World

Retired judge to lead inquiry into deadly London tower fire

British Prime Minister Theresa May appointed a retired judge on Thursday to chair a public inquiry into the devastating west London fire that killed at least 80 people, as more high-rise buildings across the country failed fire-safety tests.

May chose Martin Moore-Bick, a retired court of appeal judge, to head the investigation into the June 14 Grenfell Tower blaze.

"I am determined that there will be justice for all the victims of this terrible tragedy and for their families who have suffered so terribly," May said.

Fire safety experts expressed shock at how quickly the public housing tower block became engulfed in flames after a blaze began in a refrigerator. Attention has focused the building's new aluminum cladding installed during a recent renovation, and authorities want answers fast because thousands of other buildings in the country could be affected.

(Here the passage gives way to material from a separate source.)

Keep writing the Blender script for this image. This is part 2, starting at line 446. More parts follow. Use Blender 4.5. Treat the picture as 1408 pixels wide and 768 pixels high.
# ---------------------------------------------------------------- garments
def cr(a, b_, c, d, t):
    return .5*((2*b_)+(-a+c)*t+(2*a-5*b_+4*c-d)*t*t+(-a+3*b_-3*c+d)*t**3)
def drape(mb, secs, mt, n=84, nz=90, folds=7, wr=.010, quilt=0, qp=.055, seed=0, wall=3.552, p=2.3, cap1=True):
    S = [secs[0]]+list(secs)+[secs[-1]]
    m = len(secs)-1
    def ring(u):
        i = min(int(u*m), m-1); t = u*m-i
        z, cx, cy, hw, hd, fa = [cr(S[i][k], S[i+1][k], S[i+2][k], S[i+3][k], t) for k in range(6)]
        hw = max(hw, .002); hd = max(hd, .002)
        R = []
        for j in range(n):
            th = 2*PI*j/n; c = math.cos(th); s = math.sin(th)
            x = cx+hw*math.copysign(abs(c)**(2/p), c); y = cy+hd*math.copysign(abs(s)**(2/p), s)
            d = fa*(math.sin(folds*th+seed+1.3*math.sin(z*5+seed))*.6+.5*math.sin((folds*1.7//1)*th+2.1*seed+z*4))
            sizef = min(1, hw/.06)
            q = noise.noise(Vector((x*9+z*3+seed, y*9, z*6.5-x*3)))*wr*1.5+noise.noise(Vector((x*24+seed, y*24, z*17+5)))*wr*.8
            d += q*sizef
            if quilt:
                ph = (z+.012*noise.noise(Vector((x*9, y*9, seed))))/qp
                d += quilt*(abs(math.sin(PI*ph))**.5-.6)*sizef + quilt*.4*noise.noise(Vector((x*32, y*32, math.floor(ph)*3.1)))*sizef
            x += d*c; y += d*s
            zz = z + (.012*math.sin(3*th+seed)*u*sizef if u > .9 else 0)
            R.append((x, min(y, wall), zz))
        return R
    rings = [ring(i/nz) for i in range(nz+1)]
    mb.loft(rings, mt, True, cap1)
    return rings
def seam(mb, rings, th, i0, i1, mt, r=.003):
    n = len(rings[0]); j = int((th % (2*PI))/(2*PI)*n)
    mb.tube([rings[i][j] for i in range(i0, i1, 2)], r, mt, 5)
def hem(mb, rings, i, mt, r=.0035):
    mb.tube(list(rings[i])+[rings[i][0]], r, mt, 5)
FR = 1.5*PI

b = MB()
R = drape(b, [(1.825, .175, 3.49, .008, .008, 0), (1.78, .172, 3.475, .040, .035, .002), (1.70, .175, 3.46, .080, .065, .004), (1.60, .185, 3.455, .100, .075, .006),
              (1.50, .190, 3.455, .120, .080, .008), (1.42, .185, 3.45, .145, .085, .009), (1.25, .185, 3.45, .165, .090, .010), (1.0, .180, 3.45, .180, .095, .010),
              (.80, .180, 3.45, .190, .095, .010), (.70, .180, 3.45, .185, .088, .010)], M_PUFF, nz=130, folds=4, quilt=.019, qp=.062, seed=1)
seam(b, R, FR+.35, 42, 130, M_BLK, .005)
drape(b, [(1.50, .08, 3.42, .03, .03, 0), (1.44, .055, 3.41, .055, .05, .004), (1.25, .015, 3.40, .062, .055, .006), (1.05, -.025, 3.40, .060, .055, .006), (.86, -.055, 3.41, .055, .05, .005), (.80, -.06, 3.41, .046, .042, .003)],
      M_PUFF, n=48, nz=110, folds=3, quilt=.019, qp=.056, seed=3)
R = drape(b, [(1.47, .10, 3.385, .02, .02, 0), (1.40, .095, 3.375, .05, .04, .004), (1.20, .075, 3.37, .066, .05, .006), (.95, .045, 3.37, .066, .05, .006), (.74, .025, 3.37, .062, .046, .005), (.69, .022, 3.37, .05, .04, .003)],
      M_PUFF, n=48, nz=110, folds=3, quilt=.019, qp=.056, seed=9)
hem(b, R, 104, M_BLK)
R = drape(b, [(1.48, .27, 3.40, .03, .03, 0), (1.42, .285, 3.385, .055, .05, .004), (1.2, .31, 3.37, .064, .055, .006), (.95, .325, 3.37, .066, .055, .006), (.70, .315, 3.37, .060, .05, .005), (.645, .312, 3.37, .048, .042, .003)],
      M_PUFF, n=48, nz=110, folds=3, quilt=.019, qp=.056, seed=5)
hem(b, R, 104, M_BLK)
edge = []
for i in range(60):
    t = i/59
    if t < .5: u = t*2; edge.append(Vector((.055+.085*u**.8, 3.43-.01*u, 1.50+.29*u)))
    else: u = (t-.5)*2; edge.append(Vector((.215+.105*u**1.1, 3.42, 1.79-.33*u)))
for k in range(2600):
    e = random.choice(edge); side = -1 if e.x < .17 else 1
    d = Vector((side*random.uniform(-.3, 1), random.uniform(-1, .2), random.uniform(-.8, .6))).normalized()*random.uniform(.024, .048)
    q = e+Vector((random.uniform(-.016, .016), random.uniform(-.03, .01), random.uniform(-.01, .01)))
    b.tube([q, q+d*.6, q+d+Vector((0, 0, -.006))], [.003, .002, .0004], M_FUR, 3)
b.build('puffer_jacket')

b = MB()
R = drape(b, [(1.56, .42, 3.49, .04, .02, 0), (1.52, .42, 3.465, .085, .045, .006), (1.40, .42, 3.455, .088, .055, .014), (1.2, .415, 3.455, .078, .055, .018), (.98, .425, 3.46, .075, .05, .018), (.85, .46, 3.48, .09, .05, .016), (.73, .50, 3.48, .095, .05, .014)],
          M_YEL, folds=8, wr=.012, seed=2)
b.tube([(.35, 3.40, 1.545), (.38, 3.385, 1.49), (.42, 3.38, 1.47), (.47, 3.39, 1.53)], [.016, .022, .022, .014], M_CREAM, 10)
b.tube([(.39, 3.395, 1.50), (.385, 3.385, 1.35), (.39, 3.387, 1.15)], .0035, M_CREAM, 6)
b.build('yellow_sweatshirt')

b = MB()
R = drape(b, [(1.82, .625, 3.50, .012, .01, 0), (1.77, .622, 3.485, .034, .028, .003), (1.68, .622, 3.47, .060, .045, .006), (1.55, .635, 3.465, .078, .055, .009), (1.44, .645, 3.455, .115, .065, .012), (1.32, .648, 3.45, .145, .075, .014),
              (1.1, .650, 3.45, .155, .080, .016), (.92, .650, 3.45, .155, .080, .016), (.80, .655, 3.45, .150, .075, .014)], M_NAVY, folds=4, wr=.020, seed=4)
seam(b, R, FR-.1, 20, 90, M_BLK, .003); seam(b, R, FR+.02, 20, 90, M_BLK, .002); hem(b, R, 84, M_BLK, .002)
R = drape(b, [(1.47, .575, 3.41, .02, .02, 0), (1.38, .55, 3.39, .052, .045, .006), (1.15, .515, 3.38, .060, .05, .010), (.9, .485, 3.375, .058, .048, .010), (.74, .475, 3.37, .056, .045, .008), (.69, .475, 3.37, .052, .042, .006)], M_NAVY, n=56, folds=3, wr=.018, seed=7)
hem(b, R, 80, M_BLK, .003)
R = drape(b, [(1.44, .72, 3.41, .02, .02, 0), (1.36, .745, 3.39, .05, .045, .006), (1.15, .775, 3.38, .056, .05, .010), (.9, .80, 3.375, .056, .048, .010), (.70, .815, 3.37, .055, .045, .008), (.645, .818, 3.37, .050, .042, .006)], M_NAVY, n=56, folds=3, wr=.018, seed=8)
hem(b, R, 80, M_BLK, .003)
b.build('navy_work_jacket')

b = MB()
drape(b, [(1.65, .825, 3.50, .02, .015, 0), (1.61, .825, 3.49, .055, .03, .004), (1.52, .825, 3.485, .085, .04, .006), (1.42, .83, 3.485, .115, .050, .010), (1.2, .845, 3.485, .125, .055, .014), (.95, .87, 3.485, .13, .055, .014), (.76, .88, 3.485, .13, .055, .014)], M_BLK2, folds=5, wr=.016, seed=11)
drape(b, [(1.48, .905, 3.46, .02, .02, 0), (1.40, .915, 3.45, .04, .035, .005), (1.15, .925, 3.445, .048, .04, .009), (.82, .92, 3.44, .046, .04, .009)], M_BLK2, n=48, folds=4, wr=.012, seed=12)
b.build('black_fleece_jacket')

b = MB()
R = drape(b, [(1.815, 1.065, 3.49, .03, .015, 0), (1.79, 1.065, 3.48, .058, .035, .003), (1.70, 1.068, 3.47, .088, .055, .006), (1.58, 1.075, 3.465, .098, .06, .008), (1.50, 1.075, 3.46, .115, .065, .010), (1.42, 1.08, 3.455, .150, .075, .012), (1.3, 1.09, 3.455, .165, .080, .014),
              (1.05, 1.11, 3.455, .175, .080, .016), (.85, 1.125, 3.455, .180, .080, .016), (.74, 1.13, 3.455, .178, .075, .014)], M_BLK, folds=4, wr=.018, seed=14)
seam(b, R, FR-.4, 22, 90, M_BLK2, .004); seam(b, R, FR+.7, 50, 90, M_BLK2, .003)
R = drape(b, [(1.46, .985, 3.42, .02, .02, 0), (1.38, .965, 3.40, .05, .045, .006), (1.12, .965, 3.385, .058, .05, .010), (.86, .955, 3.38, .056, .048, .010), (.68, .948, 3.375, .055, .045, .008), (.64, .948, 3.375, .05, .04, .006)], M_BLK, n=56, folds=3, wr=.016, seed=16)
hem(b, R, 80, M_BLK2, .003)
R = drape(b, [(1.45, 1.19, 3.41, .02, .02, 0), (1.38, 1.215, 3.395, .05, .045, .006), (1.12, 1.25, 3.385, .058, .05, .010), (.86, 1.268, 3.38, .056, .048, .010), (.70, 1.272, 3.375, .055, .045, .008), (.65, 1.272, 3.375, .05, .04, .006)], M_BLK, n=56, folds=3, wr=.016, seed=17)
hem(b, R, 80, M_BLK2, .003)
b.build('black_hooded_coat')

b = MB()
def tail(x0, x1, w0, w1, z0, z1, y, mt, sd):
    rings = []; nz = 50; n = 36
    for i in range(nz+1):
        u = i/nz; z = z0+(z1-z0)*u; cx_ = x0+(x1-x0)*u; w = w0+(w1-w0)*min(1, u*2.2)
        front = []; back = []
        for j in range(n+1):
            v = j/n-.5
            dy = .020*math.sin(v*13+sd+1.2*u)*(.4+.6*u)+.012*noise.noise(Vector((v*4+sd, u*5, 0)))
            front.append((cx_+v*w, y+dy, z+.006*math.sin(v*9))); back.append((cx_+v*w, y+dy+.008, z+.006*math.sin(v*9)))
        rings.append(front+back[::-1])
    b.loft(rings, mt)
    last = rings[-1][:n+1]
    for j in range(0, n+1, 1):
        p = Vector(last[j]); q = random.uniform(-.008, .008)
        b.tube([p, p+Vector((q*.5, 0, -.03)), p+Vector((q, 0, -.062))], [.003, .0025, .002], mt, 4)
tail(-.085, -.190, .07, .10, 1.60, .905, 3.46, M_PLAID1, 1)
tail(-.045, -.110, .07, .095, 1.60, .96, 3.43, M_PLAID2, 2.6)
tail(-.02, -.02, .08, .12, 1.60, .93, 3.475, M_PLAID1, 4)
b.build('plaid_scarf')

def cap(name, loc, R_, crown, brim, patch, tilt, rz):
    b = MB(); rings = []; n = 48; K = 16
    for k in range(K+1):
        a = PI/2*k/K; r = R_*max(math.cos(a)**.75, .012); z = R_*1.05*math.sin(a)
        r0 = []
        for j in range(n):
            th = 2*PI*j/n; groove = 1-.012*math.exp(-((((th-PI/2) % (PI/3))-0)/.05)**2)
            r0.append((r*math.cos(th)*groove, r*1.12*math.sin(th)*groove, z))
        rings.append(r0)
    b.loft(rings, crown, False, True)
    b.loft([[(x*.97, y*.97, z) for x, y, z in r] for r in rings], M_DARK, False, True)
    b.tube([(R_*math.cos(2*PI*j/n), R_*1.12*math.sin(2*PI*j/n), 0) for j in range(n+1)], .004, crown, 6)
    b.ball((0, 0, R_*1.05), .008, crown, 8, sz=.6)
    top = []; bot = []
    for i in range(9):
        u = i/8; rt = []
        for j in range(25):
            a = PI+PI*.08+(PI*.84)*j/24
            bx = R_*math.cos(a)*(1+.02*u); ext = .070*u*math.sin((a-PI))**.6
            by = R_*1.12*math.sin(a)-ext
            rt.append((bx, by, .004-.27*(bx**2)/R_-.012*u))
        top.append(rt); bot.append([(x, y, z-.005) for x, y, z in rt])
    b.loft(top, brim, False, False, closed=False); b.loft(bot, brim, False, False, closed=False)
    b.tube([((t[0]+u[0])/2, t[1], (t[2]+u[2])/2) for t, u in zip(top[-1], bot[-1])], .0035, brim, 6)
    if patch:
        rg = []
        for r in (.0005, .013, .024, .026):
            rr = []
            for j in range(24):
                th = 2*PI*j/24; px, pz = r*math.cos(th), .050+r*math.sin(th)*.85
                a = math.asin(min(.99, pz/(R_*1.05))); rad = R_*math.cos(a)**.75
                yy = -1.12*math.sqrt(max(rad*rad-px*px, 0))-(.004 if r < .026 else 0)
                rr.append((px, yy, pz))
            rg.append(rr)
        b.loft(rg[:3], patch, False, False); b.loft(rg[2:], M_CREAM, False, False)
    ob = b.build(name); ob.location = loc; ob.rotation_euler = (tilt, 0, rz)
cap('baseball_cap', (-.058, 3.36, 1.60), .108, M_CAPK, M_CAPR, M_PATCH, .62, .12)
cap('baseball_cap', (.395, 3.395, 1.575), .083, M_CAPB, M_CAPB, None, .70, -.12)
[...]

Hundreds of local government-owned buildings across Britain are being tested to see whether their cladding is fire-resistant. So far, all have failed — 137 buildings in 41 areas.

The 100 percent failure rate has led to claims that fire safety standards in construction have been dangerously flouted or watered down.

David Orr, chief executive of the National Housing Federation, said there was no point continuing the tests because they had produced a "conclusive" result: that aluminum composite cladding "simply does not pass these tests and is deemed unsafe."

Orr said the tests had revealed a "systematic failure" around the development, manufacture and regulation of cladding.

Some Grenfell residents expressed skepticism that a judge-led inquiry would uncover the truth behind the tragedy, but Moore-Bick said his inquiry would be "open, transparent and fair."

But he also dampened expectations, expressing doubts that the probe would be broad enough to satisfy all the survivors. The scope of his inquiry would be limited to the start of the fire, its rapid development and how it can be prevented in the future, he said.

"I'm well aware the residents and the local people want a much broader investigation and I can fully understand why they would want that," he said. "Whether my inquiry is the right way in which to achieve that I'm more doubtful."